==== Data block
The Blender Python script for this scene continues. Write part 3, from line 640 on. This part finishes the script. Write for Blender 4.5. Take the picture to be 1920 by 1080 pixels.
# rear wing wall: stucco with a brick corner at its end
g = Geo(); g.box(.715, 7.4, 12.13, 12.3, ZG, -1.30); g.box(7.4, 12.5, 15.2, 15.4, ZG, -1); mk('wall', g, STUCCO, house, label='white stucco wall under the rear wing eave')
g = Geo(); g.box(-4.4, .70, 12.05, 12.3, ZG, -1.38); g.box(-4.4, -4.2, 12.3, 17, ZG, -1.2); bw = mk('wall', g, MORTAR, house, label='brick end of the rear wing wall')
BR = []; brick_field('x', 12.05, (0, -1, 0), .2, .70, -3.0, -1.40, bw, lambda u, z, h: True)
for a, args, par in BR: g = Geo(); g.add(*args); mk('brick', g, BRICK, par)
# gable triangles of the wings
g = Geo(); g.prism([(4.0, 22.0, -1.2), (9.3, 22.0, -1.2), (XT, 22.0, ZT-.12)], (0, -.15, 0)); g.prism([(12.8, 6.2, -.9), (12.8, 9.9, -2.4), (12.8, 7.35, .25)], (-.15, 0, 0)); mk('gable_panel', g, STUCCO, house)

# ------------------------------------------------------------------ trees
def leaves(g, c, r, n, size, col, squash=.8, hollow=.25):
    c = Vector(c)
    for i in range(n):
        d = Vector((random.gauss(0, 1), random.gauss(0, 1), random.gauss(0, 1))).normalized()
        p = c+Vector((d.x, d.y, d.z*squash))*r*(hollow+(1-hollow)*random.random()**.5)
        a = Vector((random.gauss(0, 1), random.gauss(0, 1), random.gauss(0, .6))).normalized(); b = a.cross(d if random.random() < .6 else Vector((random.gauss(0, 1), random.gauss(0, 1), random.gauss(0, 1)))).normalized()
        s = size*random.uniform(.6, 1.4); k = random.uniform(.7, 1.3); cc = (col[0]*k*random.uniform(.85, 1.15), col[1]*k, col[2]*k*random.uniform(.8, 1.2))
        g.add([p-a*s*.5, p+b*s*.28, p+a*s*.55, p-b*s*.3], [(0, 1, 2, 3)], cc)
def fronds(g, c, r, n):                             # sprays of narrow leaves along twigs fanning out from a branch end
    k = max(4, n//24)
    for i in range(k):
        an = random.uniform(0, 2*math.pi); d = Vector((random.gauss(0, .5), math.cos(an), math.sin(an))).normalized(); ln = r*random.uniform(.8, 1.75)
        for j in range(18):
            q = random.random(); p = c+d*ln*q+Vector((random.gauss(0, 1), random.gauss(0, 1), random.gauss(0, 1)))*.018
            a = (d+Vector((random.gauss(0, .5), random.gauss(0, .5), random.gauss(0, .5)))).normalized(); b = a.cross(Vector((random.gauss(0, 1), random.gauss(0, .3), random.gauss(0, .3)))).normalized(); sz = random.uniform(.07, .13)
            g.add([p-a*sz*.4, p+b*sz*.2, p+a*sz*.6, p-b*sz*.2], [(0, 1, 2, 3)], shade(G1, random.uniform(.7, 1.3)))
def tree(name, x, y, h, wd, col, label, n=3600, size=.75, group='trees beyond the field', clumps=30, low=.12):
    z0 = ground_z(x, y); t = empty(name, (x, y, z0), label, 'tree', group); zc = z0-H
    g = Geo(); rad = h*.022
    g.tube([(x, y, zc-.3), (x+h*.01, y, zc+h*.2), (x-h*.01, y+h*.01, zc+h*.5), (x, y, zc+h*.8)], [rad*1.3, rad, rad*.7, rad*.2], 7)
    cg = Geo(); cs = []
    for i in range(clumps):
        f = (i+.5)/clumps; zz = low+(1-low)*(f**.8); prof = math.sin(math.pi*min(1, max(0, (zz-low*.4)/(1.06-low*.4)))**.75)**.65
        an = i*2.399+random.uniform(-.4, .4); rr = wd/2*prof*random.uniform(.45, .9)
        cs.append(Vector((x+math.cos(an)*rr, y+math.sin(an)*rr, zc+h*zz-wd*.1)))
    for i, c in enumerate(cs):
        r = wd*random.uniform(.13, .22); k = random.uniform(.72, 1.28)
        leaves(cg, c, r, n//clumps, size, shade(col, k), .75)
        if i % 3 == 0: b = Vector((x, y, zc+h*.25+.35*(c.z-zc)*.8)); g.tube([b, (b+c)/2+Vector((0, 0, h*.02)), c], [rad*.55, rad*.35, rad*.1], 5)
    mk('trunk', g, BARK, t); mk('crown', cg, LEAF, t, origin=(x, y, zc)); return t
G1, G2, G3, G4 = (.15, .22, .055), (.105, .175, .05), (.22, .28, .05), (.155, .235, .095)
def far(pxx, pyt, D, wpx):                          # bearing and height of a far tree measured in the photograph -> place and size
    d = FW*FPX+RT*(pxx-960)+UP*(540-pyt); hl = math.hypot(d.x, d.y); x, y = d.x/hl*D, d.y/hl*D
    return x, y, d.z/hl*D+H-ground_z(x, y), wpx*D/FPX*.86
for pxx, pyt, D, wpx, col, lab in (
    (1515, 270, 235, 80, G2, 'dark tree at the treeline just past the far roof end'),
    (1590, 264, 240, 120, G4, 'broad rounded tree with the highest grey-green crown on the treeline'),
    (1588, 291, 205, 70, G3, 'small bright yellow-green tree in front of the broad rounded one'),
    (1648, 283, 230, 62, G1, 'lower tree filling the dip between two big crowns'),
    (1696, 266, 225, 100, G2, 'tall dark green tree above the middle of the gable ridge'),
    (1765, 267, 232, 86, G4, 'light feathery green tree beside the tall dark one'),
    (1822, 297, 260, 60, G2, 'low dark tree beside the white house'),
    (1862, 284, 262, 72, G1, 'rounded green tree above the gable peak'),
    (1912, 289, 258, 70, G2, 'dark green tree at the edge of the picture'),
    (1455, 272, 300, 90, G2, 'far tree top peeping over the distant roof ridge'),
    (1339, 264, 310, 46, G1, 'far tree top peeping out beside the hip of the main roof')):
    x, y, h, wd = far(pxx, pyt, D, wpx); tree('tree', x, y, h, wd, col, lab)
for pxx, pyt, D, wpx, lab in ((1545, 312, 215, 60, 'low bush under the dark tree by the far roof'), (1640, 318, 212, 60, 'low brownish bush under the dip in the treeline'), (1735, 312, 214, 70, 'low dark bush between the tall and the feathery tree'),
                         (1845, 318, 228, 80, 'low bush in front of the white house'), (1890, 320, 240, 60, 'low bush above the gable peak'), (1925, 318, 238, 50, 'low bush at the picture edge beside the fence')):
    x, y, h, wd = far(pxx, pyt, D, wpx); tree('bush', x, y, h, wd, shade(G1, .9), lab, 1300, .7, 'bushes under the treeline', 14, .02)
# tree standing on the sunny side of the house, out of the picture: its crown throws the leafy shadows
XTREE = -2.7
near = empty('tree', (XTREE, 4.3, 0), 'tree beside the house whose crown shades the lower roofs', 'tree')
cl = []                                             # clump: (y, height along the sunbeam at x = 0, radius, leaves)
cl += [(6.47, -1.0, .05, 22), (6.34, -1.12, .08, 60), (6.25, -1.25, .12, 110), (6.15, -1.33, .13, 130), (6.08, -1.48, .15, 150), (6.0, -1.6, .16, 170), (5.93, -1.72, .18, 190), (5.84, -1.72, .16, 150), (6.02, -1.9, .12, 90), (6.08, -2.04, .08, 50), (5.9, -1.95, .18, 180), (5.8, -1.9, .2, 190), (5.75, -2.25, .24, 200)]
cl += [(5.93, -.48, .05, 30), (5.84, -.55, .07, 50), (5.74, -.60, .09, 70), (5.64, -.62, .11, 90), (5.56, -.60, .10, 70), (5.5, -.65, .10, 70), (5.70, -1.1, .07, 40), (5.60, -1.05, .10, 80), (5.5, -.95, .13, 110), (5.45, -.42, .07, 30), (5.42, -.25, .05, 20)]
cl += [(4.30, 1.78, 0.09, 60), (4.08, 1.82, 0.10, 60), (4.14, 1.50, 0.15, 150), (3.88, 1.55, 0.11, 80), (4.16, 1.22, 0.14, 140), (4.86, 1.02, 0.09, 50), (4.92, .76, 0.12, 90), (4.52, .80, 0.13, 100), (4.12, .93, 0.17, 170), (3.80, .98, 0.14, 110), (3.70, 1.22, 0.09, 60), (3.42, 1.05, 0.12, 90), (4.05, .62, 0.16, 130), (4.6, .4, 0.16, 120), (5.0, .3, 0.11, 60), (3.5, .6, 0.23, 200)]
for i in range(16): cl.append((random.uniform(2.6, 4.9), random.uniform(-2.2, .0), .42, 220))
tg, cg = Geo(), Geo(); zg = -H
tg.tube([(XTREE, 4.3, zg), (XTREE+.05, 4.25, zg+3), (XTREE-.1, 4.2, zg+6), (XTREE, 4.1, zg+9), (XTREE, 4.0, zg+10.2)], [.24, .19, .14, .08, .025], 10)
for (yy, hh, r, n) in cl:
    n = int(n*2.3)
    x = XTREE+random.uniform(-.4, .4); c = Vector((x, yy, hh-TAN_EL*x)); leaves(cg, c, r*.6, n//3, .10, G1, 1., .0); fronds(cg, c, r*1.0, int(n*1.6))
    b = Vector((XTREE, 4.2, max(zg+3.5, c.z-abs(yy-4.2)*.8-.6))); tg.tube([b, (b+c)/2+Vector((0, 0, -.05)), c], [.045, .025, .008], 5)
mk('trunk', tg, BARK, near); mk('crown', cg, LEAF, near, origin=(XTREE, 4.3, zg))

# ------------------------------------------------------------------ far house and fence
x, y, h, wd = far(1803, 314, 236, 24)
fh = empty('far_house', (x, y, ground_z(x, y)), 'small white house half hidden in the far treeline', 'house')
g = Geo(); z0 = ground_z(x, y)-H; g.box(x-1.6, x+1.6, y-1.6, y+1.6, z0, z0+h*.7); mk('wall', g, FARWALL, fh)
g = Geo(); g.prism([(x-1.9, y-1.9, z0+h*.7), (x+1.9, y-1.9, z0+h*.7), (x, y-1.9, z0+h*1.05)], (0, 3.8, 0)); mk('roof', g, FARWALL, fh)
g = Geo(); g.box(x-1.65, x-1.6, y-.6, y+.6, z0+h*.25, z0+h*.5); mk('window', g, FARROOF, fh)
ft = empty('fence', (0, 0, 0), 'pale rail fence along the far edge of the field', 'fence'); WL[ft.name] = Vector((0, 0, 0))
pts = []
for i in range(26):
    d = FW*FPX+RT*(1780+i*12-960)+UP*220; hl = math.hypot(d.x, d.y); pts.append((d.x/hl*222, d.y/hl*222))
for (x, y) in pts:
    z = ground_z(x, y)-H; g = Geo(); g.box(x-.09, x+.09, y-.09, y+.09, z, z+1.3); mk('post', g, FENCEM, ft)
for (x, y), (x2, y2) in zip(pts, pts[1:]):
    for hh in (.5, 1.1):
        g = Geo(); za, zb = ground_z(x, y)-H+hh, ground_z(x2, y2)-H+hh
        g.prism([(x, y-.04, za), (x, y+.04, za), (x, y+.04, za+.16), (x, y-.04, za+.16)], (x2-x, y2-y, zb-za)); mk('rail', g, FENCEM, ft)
========
To do:
Quote only the stretch of lines that starts the data above and ends with the line containing "g, STUCCO, house)", both included.

Response to the task:
The Blender Python script for this scene continues. Write part 3, from line 640 on. This part finishes the script. Write for Blender 4.5. Take the picture to be 1920 by 1080 pixels.
# rear wing wall: stucco with a brick corner at its end
g = Geo(); g.box(.715, 7.4, 12.13, 12.3, ZG, -1.30); g.box(7.4, 12.5, 15.2, 15.4, ZG, -1); mk('wall', g, STUCCO, house, label='white stucco wall under the rear wing eave')
g = Geo(); g.box(-4.4, .70, 12.05, 12.3, ZG, -1.38); g.box(-4.4, -4.2, 12.3, 17, ZG, -1.2); bw = mk('wall', g, MORTAR, house, label='brick end of the rear wing wall')
BR = []; brick_field('x', 12.05, (0, -1, 0), .2, .70, -3.0, -1.40, bw, lambda u, z, h: True)
for a, args, par in BR: g = Geo(); g.add(*args); mk('brick', g, BRICK, par)
# gable triangles of the wings
g = Geo(); g.prism([(4.0, 22.0, -1.2), (9.3, 22.0, -1.2), (XT, 22.0, ZT-.12)], (0, -.15, 0)); g.prism([(12.8, 6.2, -.9), (12.8, 9.9, -2.4), (12.8, 7.35, .25)], (-.15, 0, 0)); mk('gable_panel', g, STUCCO, house)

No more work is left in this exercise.